As somebody who owns an EV, that thing won't catch on (Western or Chinese) unless infrastructure will start being operated by sane people. Currently the "app problem" instead of accepting a debit card on the charger is the biggest pain in the ass followed by unmaintained chargers, because government subsidized building them and not maintaining them. If these two pain points are not fixed, don't expect any kind of boom, more like slow withering out of EVs in western countries because it is constant PITA to use them.
I just finished a road trip from Colorado to SoCal by EV and this was the first trip where I didn’t once need an app to start charging. It was a nice change from my last one. Rivian’s network has been amazing now that non Rivian EVs can use it, and Ionna has appeared with delightfully retro futuristic looking equipment that doesn’t even have a backing app - just payment and go.

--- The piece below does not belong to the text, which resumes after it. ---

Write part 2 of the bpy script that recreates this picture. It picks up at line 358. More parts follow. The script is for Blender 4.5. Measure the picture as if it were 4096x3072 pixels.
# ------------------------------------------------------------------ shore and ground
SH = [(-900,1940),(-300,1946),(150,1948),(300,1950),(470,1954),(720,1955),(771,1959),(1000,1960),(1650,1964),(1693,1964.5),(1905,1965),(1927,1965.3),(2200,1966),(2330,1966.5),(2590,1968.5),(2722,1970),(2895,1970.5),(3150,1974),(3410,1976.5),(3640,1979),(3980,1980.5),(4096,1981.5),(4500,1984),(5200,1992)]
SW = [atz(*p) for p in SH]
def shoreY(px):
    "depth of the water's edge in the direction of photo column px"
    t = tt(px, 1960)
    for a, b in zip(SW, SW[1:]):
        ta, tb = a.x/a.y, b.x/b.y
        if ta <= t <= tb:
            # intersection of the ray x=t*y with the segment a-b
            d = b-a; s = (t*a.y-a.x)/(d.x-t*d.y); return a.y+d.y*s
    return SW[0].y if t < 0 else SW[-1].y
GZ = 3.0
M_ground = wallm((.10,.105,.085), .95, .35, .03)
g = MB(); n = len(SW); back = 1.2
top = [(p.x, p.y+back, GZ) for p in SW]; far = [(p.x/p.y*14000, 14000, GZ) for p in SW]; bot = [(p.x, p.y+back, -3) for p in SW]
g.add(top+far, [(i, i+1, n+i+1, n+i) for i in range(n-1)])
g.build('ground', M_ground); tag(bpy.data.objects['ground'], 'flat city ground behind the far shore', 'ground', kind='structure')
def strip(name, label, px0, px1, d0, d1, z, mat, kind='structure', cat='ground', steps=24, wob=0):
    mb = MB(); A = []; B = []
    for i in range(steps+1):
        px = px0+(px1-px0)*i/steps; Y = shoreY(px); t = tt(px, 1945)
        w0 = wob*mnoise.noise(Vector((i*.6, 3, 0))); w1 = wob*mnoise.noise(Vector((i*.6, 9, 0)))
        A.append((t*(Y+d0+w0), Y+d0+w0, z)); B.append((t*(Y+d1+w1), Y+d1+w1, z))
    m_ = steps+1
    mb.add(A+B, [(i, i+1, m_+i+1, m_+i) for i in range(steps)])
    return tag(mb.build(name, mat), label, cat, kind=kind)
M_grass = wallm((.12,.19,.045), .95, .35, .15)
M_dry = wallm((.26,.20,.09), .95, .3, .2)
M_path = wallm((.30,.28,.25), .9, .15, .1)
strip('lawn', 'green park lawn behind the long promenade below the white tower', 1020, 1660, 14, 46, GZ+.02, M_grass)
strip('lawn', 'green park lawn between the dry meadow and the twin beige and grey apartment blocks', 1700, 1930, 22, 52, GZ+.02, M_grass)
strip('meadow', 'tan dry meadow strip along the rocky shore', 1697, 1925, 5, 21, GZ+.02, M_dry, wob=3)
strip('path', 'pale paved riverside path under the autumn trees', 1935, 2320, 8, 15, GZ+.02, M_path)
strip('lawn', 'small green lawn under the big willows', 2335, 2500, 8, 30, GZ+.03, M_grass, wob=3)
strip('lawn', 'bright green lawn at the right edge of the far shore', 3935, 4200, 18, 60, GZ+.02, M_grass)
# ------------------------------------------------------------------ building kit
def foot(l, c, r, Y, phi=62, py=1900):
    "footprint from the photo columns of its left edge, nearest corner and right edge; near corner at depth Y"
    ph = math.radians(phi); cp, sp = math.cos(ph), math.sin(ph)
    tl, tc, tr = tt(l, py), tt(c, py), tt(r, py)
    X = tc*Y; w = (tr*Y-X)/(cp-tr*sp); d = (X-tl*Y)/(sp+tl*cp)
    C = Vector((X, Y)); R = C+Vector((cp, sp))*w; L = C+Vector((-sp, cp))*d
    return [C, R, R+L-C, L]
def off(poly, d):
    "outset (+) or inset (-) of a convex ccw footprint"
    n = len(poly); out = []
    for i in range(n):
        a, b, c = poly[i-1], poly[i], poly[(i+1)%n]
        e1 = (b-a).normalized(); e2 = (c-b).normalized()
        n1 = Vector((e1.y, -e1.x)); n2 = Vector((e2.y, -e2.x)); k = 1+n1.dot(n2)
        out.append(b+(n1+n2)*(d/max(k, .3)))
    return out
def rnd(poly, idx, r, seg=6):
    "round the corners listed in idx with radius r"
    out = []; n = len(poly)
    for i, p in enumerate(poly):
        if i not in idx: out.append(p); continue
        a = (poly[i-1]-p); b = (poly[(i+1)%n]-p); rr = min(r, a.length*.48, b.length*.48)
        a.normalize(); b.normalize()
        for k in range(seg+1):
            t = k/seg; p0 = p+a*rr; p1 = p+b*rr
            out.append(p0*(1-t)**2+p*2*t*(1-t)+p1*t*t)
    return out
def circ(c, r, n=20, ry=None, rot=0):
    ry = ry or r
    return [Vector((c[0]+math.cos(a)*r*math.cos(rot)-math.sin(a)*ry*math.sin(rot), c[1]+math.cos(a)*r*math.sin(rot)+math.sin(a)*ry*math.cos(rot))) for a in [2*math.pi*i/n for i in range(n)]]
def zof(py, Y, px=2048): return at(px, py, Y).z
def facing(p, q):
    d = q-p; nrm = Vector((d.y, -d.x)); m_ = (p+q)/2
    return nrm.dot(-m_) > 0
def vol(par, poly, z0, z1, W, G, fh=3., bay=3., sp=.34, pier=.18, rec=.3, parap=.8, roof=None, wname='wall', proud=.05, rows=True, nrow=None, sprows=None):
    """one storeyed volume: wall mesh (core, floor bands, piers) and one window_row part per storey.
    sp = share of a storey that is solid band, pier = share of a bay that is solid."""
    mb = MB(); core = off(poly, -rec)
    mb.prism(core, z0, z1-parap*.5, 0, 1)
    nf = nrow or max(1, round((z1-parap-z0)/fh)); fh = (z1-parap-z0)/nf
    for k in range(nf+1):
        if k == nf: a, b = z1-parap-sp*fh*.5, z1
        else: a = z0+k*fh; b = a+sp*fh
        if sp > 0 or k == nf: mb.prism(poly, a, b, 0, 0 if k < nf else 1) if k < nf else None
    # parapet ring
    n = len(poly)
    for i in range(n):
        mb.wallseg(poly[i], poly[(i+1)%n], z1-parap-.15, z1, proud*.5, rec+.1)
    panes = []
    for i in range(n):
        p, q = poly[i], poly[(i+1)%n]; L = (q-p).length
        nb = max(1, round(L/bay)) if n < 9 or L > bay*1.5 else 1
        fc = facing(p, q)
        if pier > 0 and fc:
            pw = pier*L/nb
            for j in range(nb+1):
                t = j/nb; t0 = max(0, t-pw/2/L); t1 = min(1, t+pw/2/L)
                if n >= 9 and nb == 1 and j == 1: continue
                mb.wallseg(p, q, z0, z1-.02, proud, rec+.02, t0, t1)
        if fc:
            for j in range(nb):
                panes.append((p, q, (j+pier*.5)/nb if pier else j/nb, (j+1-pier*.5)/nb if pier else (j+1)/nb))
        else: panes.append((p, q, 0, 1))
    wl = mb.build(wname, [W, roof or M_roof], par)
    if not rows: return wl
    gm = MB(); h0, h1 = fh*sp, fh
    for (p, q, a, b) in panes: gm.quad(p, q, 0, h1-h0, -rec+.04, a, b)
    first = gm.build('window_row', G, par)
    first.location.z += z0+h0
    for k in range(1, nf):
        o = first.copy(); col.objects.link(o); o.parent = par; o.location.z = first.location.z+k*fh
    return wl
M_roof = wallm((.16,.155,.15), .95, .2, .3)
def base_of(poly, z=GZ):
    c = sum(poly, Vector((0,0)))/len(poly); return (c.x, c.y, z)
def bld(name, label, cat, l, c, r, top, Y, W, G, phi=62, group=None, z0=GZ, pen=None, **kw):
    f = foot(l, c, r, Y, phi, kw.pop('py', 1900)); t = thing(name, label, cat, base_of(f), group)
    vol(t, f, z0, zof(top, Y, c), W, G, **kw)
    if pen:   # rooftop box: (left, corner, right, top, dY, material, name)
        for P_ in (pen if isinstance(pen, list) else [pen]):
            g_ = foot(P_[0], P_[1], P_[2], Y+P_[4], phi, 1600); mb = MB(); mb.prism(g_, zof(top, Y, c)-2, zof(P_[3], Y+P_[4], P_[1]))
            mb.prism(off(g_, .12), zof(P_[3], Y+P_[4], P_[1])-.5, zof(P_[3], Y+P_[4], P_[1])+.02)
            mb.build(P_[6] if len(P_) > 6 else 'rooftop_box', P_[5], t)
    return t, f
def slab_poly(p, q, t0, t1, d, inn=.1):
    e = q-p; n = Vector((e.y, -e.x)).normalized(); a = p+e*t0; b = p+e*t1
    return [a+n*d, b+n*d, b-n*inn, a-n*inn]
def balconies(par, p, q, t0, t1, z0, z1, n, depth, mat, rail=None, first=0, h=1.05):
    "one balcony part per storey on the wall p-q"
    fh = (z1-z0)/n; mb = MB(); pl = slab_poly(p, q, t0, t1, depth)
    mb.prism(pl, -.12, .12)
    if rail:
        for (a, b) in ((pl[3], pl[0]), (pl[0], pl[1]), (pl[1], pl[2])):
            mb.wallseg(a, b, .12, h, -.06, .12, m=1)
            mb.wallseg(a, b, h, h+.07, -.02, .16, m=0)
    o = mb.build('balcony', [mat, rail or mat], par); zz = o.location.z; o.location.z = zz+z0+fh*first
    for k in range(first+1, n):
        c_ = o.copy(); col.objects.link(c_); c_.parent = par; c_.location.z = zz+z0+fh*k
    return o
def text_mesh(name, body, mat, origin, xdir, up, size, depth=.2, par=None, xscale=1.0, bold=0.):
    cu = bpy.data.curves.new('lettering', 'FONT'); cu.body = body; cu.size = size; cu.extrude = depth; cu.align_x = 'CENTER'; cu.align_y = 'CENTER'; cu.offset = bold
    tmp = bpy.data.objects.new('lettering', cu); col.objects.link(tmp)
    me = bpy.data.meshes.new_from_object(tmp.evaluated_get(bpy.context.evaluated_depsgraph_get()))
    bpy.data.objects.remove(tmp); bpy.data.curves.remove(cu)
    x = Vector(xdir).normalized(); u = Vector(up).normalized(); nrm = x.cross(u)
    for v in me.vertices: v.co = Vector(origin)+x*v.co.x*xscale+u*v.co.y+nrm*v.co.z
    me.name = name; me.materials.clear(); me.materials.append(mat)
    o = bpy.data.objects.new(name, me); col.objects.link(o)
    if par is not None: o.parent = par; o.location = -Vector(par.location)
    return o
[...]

This is a US or local problem primarily. At least where I live there is a law in place requiring public ev chargers to be available with credit card payments and are forbidden from needing users to subscribe.
A strange and anecdotal take. Infrastructure is already here. Millions of Americans are happily driving across the country charging their EVs just fine. You probably had a bad experience with a Chargepoint L2 charger in a garage that needed an app to operate and the FTUX on that is really painful. But, no one is using a L2 charger while roadtripping. L2 charging is primarily only for home or work use while parked for 8-12 hours. All the L3 chargers that people use during trips feature tap to pay.

As for maintenance, seeing 1 charger be down out of 10 is not an infrastructure problem. EV drivers figured out waiting in line and queuing just fine. And with most stations charging at L4 speeds, the wait time is short.

It is only hazardous if we can’t get rid of the insane regulations that have been imposed. And I’m pretty sure we will in the next ten years or so.